Please quote exactly the lines below from the line containing "The Blender Python script for this scene continues." to the line containing "q.build('knot', M_CORD, tc, True, M=Mc)", both lines included, and nothing else.

Entries provided

-- BEGIN --

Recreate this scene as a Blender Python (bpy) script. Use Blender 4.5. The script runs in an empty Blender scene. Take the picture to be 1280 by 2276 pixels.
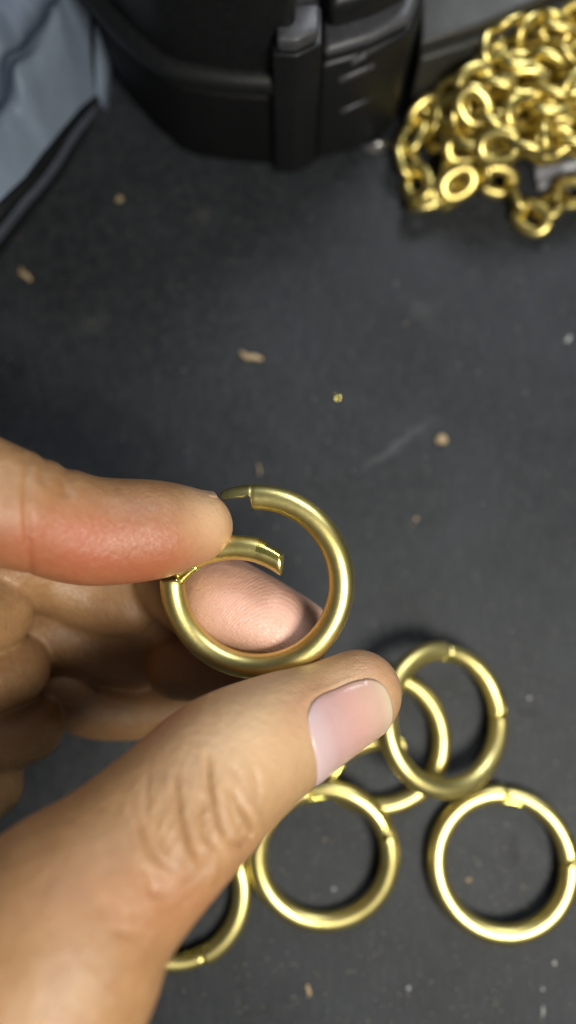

-- END --
-- BEGIN --

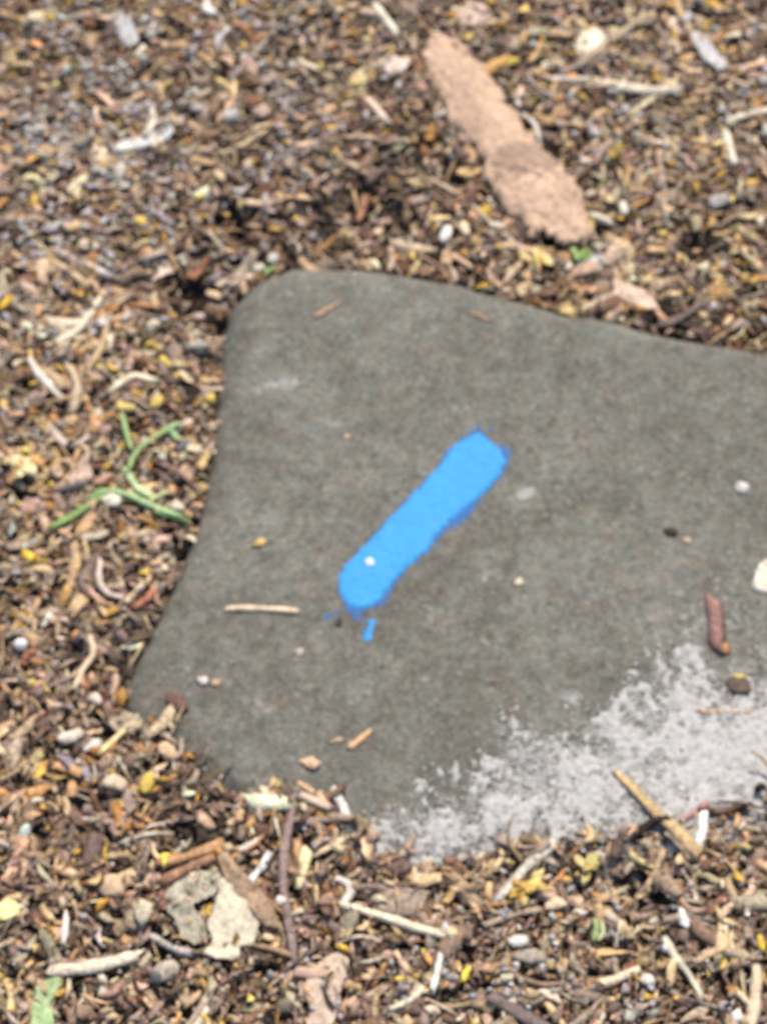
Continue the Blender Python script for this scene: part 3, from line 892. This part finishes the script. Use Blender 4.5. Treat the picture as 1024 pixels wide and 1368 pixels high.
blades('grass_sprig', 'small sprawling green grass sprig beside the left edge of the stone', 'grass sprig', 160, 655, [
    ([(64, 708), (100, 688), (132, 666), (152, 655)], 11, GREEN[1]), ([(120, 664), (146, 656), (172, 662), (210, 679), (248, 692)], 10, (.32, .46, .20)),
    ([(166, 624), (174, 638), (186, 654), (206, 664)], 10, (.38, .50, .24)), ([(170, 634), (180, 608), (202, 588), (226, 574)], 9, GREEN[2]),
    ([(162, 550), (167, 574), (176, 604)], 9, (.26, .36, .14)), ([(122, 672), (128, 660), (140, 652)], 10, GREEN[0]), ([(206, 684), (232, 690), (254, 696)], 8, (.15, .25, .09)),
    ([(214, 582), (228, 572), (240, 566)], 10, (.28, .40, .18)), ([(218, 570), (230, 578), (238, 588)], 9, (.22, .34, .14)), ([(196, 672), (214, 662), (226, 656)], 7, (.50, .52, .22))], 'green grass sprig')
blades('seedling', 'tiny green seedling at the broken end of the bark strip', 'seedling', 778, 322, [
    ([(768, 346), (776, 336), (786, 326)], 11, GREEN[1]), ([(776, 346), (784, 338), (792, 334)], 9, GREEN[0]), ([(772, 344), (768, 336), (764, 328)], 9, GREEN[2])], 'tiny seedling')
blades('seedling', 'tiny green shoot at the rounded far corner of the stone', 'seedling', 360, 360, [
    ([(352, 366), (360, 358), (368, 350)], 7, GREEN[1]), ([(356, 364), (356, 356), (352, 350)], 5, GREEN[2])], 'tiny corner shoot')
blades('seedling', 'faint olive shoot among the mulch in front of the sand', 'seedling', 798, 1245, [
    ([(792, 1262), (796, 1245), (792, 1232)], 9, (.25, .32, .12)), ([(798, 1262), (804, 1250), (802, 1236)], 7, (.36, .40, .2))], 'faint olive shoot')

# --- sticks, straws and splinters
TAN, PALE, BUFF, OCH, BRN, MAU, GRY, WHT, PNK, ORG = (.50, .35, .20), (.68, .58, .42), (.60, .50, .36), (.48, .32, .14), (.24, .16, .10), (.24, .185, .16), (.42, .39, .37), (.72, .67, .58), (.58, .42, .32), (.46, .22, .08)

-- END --
-- BEGIN --

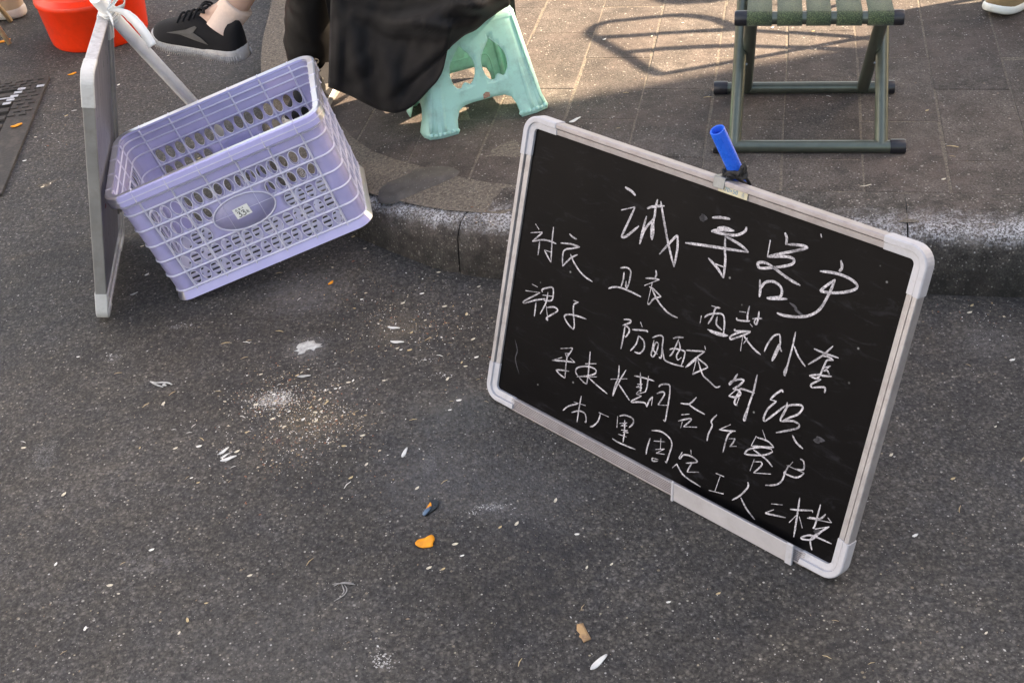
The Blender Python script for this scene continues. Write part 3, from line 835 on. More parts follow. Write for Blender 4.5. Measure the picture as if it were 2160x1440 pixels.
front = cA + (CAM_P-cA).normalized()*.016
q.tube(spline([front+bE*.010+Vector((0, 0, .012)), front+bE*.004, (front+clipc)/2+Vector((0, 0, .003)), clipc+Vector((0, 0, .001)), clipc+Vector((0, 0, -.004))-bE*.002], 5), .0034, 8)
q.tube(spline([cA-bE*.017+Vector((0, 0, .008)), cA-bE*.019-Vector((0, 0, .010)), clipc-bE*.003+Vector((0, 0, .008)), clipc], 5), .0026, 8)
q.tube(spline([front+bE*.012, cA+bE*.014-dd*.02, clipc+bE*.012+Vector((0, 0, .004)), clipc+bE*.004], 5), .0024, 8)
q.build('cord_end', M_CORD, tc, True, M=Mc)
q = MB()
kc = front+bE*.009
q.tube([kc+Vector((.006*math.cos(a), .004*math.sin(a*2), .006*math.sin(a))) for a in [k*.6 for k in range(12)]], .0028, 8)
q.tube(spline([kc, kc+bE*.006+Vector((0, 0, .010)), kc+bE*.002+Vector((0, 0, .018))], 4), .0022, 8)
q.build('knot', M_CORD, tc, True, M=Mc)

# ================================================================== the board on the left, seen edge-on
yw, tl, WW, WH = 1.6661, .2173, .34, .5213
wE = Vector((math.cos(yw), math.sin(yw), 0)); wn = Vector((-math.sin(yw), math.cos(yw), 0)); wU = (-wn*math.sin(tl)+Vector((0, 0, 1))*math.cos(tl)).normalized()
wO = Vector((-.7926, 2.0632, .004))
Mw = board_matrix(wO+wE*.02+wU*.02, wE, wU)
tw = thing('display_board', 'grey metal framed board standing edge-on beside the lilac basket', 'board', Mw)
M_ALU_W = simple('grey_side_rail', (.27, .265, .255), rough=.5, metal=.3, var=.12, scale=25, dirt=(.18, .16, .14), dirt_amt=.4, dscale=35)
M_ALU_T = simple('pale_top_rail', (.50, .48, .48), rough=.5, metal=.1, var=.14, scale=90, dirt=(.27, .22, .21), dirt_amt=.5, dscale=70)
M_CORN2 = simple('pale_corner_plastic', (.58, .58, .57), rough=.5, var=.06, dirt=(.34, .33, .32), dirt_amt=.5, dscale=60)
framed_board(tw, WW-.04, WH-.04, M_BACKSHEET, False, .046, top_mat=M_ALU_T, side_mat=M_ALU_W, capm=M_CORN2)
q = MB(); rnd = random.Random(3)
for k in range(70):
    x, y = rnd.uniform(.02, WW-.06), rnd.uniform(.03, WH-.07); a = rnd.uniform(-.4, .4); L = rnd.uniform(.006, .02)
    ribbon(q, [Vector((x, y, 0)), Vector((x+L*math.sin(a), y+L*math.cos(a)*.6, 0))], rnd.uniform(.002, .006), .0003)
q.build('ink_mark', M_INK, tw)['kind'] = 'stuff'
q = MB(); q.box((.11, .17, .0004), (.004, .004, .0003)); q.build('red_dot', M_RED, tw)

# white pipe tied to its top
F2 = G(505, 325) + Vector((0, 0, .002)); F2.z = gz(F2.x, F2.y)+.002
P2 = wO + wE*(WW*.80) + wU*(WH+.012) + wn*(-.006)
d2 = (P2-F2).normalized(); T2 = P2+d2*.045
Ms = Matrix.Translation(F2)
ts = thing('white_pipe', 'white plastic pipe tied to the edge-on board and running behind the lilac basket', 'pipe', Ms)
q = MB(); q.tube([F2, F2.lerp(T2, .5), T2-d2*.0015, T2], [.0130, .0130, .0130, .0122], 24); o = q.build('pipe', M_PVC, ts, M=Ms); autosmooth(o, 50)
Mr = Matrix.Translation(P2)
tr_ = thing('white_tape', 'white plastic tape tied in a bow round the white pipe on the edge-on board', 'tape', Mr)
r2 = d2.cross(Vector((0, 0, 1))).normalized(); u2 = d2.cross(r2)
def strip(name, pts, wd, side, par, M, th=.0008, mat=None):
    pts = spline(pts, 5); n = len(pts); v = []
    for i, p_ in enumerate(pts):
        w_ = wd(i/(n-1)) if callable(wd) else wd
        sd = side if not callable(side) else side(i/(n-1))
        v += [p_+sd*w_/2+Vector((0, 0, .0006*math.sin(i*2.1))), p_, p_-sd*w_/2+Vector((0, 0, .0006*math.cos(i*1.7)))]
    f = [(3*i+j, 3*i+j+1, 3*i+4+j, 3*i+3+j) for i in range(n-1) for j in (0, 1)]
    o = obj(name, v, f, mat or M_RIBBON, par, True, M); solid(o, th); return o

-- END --

Solution for this problem
The Blender Python script for this scene continues. Write part 3, from line 835 on. More parts follow. Write for Blender 4.5. Measure the picture as if it were 2160x1440 pixels.
front = cA + (CAM_P-cA).normalized()*.016
q.tube(spline([front+bE*.010+Vector((0, 0, .012)), front+bE*.004, (front+clipc)/2+Vector((0, 0, .003)), clipc+Vector((0, 0, .001)), clipc+Vector((0, 0, -.004))-bE*.002], 5), .0034, 8)
q.tube(spline([cA-bE*.017+Vector((0, 0, .008)), cA-bE*.019-Vector((0, 0, .010)), clipc-bE*.003+Vector((0, 0, .008)), clipc], 5), .0026, 8)
q.tube(spline([front+bE*.012, cA+bE*.014-dd*.02, clipc+bE*.012+Vector((0, 0, .004)), clipc+bE*.004], 5), .0024, 8)
q.build('cord_end', M_CORD, tc, True, M=Mc)
q = MB()
kc = front+bE*.009
q.tube([kc+Vector((.006*math.cos(a), .004*math.sin(a*2), .006*math.sin(a))) for a in [k*.6 for k in range(12)]], .0028, 8)
q.tube(spline([kc, kc+bE*.006+Vector((0, 0, .010)), kc+bE*.002+Vector((0, 0, .018))], 4), .0022, 8)
q.build('knot', M_CORD, tc, True, M=Mc)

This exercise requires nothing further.